Vernon Jordan will bring civil rights experiences to 2017 commencement speech
Courtesy of Vernon Jordan
In the 60 years since Vernon Jordan Jr. graduated college, he’s helped the first black students gain admission to the University of Georgia, led voter registration drives in the Jim Crow South and survived an assassination attempt by a white supremacist.
But he still acknowledges that there’s plenty of work to be done regarding civil rights in the United States.
“We’ve come a long way, but we still have a lot ahead of us in making equal opportunity a reality for everybody,” Jordan said.
Jordan — a prominent civil rights activist, attorney and business executive — will deliver Syracuse University’s 2017 commencement address and receive an honorary doctor of laws at the 163rd Commencement ceremony this Sunday. The ceremony will be held in the Carrier Dome.
In his speech, Jordan said he may share with the graduating class some of his experiences as a civil rights leader. Because 2017 marks the 60th anniversary of Jordan’s graduation from DePauw University, he said he may compare life for today’s graduating class with what life was like for him in 1957.
“A lot has happened in the reign of civil rights since 1957, and I was privileged to be a part of it,” Jordan said. “It may be appropriate that I share some of that.”
Jordan completed his undergraduate education in the middle of the civil rights movement. Brown v. Board of Education, the landmark Supreme Court case that ended state-sponsored segregation in public schools, was heard only three years prior to his 1957 graduation from DePauw.
Jordan then studied law at Howard University, earning his law degree in 1960.

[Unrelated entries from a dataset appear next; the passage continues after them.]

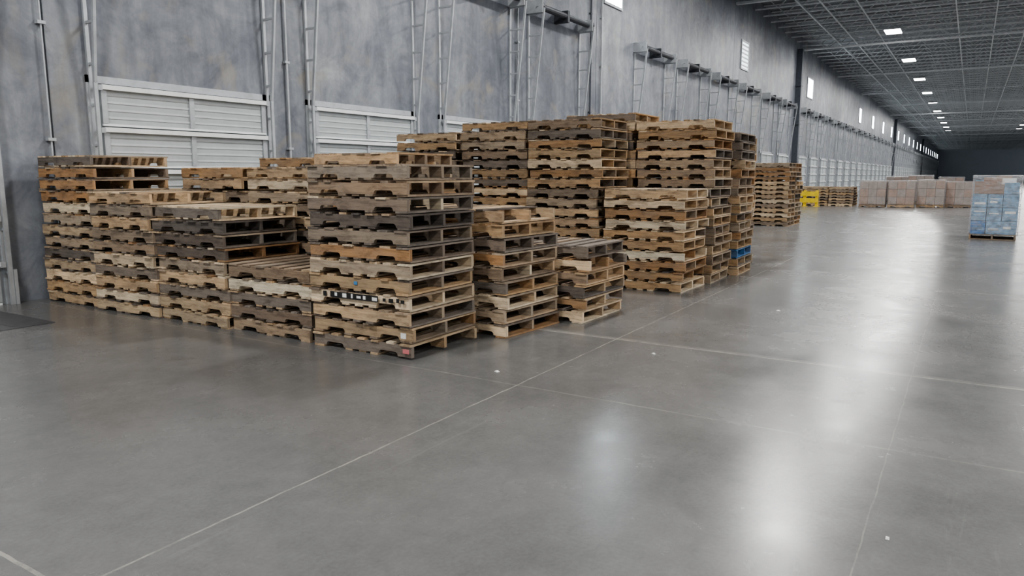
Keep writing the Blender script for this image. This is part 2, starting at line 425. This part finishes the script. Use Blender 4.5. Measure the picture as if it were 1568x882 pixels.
# ---------------------------------------------------------------- wrapped pallet loads
def film_shell(x0, y0, z0, x1, y1, z1, name, m):
    import bmesh
    bm = bmesh.new()
    bmesh.ops.create_cube(bm, size=1)
    bmesh.ops.subdivide_edges(bm, edges=bm.edges[:], cuts=9, use_grid_fill=True)
    for v in bm.verts:
        p = v.co; v.co = Vector((x0 + (p.x + .5) * (x1 - x0), y0 + (p.y + .5) * (y1 - y0), z0 + (p.z + .5) * (z1 - z0)))
        v.co += Vector((random.uniform(-.014, .014), random.uniform(-.014, .014), random.uniform(-.012, .012)))
    me = bpy.data.meshes.new(name); bm.to_mesh(me); bm.free(); me.materials.append(m)
    for p in me.polygons: p.use_smooth = True
    o = bpy.data.objects.new(name, me); COL.objects.link(o); return o
def load(x, y, n, hgt, rz=0, mats=(M_CARD, M_CARD2), name='wrapped_pallet_load', nx=3, ny=3, top=False):
    e = bpy.data.objects.new(name, None); COL.objects.link(e)
    e.location = (x, y, 0.001); e.rotation_euler[2] = rz
    r = MB(); pallet(r, Matrix.Identity(4), 3); o = r.obj('pallet', [M_WOOD]); o.parent = e
    r = MB(); W, D_ = 1.0, 1.2; bz = .143; bh = (hgt - bz) / n
    for k in range(n):
        for i in range(nx):
            for j_ in range(ny):
                g_ = .006; jx = random.uniform(-.012, .012)
                mm = random.choice((0, 1, 1)) if not (top and k == n - 1) else random.choice((3, 2, 1))
                bx = (i * W / nx + g_ + jx, j_ * D_ / ny + g_, bz + k * bh, (i + 1) * W / nx - g_ + jx, (j_ + 1) * D_ / ny - g_, bz + (k + 1) * bh - .012 - (random.uniform(0, .12) if top and k == n - 1 else 0))
                r.box(*bx, mm, (1, 1, 1))
                if top and k < n - 1:  # printed bands / labels on the cartons
                    for _ in range(2):
                        zz = bx[2] + bh * random.uniform(.1, .7); q = random.uniform(.02, .12)
                        r.box(bx[0] + q, bx[1] - .003, zz, bx[3] - .05, bx[4] + .003, zz + random.uniform(.02, .07), random.choice((2, 4)))
                        r.box(bx[0] - .003, bx[1] + q, zz, bx[3] + .003, bx[4] - .05, zz + .04, random.choice((2, 4, 5)))
    if top:
        r.box(.2, .3, hgt - .13, .55, .65, hgt + .1, 3); r.box(.5, .7, hgt - .13, .8, 1.0, hgt + .07, 3); r.box(.1, .85, hgt - .13, .4, 1.1, hgt + .05, 2)
    o = r.obj('cartons', [mats[0], mats[1], M_WHITEP, M_CARD, M_BLUE2, M_PINK]); o.parent = e
    f_ = film_shell(-.035, -.035, .1, 1.035, 1.235, hgt + (.04 if not top else .12), 'stretch_wrap', M_FILM2 if top else M_FILM); f_.parent = e
    return e
load(23.8, -1.1, 4, 1.52, math.pi / 2 - .04, (M_BLUE, M_BLUE2), top=True)
load(42.6, 3.75, 3, 1.35); load(43.1, 2.45, 3, 1.33, .02); load(43.7, 1.15, 3, 1.38); load(44.4, -.1, 3, 1.3)
load(48., 1.9, 4, 1.6); load(48.5, .4, 4, 1.5); load(50., 3.2, 4, 1.55)

# yellow guard rail
r = MB()
for yy in (0, .6, 1.2): r.box(-.07, yy - .07, 0, .07, yy + .07, .85); r.box(-.15, yy - .15, 0, .15, yy + .15, .02)
for z in (.2, .55): r.box(-.11, -.05, z, -.06, 1.25, z + .24)
r.obj('yellow_guard_rail', [M_YEL], (41.8, 6.9, 0))

# paper scraps
for (xx, yy, s_) in ((5.1, 3.3, .022), (3.6, .2, .012), (6.4, 2.4, .018), (9.3, 1.9, .02)):
    r = MB(); r.box(-s_, -s_ * .7, .001, s_, s_ * .7, .004, 0, (1, 1, 1), Matrix.Rotation(xx * 7, 4, 'Z')); r.box(-s_ * .6, -s_ * .5, .004, s_ * .5, s_ * .4, .01, 0, (1, 1, 1), Matrix.Rotation(xx * 3, 4, 'Z'))
    r.obj('paper_scrap', [M_WHITEP], (xx, yy, 0))

# ---------------------------------------------------------------- world + camera
w = bpy.data.worlds.new('World'); S.world = w; w.use_nodes = True
bg = w.node_tree.nodes['Background']; bg.inputs[0].default_value = (.85, .92, 1., 1); bg.inputs[1].default_value = .4
try: S.view_settings.look = 'AgX - Medium High Contrast'
except Exception: pass
cd = bpy.data.cameras.new('camera'); cam = bpy.data.objects.new('camera', cd); COL.objects.link(cam); S.camera = cam
cd.sensor_width = 36; cd.lens = 1129 / 1568 * 36; cd.clip_end = 600; cd.clip_start = .05
cam.location = (0, 0, 1.65)
cam.rotation_euler = (math.radians(90) - math.atan(173 / 1129), 0, math.radians(31.7 - 90))
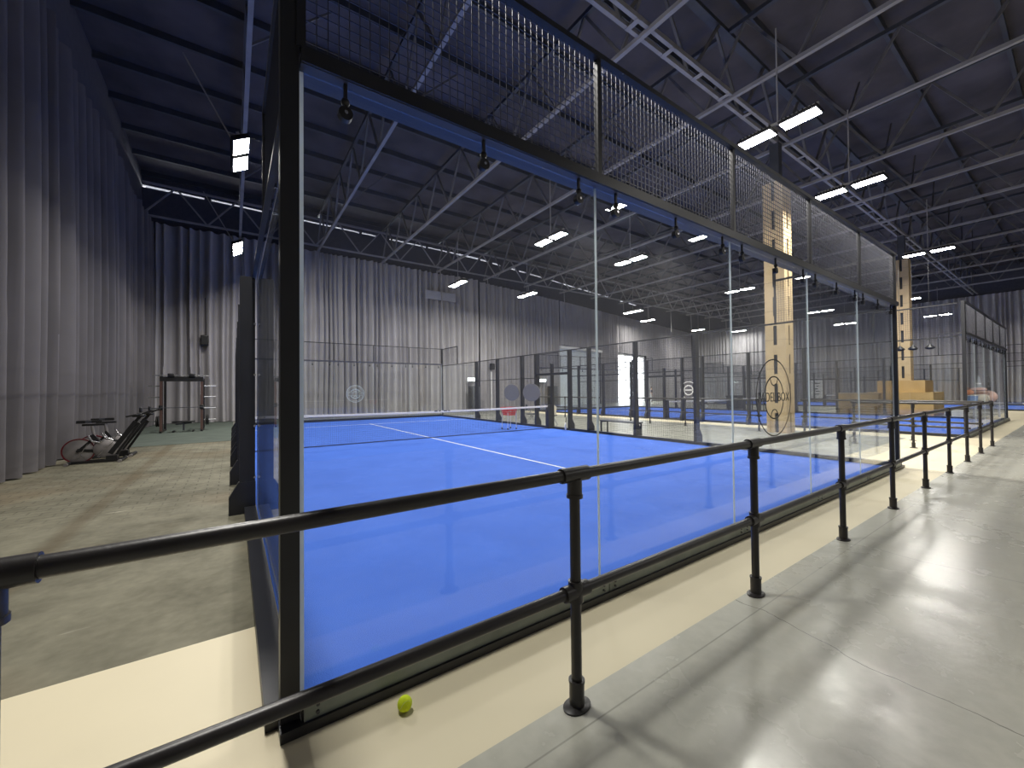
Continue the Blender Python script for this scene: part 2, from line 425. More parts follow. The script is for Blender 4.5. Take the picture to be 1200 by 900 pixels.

It was not long before Jordan was fighting for civil rights in court. In 1961, he was part of the legal team that helped admit the University of Georgia’s first black students after the team sued the university for racist admissions policies.
Courtesy of Vernon Jordan
In the 1960s, Jordan also worked as the Georgia field director for the National Association for the Advancement of Colored People. He organized voter registration drives and led boycotts against merchants who discriminated against black people.
Paula Johnson and Janis McDonald, directors of the SU College of Law’s Cold Case Justice Initiative — a program that investigates unsolved racially motivated killings from the Civil Rights Era — said Jordan was involved in many of the cases the program is investigating.
“There are cases we continue to investigate where we have found Vernon Jordan’s name on whatever information exists,” Johnson said.
McDonald said as she and Johnson completed work on Georgia cases, they discovered Jordan, as NAACP field director, had investigated and called for Justice Department intervention in the state for unsolved racially motivated killings.
She said the CCJI honors the work Jordan did by continuing to look into cold cases from the civil rights era.
But some said it was hypocritical of the university to announce the closing of the CCJI after first announcing Jordan as commencement speaker. The College of Law has since reversed its decision to shutter the CCJI.
Diamond Miles, president of SU’s chapter of the NAACP, said she was confused by the selection of Jordan as commencement speaker given the university’s original intent to close the CCJI.
“It doesn’t make sense to me,” Miles said, adding that she does not believe the selection of Jordan as commencement speaker reflects the university’s values.
Johnson said although she was happy to hear that Jordan was selected as speaker, she found the announcement ironic.
“At the same time we had been told our program was being closed, we were honoring someone who had been doing the very work that we were doing,” she said.
Johnson and McDonald applauded the university’s effort to select a person of color as commencement speaker, after more than a decade of white commencement speakers. Jordan is the first person of color selected as commencement speaker since actress Phylicia Rashad in 2004.
Jordan said equality is still a civil rights issue today, not just for black people, but for women and members of the LGBTQ community.
“We still have not come to the point where we can ignore it,” Jordan said. “Equality is still an issue.”